Several one euro coins are pictured in flames in this illustration photo taken in Vienna on July 19, 2011. (REUTERS/Lisi Niesner)

Several one euro coins are pictured in flames in this illustration photo taken in Vienna on July 19, 2011. (REUTERS/Lisi Niesner)

Coinbase stated that it will look to manage adjusted operating losses to $500 million this year, which sparked concern over the longer-term health of the business.

CEO Brian Armstrong sought to tamp down bankruptcy concerns — in part fueled by a potential prolonged downturn in crypto — in a Twitter thread after the earnings call.

“There is some noise about a disclosure we made in our 10Q today about how we hold crypto assets,” Armstrong stated. “Your funds are safe at Coinbase, just as they’ve always been. We have no risk of bankruptcy; however, we included a new risk factor based on an SEC requirement called SAB 121, which is a newly required disclosure for public companies that hold crypto assets for third parties.”

Despite the lackluster quarter, Wall Street has generally stayed upbeat on Coinbase.

“Certainly during these next couple of quarters where they’re going through a downturn in the crypto market, they’re actively investing to diversify their business away from the volatile trading business,” MoffettNathanson’s Lisa Ellis said on Yahoo Finance Live (video above). “And in our view, that’s essential both for the stability and the stock but also just for diversification of the business more broadly that we see that going forward.”

BTIG’s Palmer argued that insolvency concerns are overblown, adding that the company has a host of catalysts taking shape.

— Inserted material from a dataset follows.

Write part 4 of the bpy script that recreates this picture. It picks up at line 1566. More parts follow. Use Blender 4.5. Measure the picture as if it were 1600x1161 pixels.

“While we are clear-eyed regarding the potential impact of a severe Federal Reserve tightening cycle and the potential for that cycle to result in an economic recession, we believe the market is pricing in an outcome for COIN that (1) fails to reflect the company’s ample liquid assets, including $6.1 billion of cash and ~$1bn in crypto held for investment, with the cash alone equal to almost one-third of the stock’s market capitalization at today’s market close, and (2) ignores its established leadership within the digital asset space and its multiple avenues for growth, including the adoption of its institutional crypto prime brokerage platform, the growth of its recently launched NFT marketplace, and the potential upside from its staking offering as more investors become aware of the attractive yields it provides,” Palmer wrote.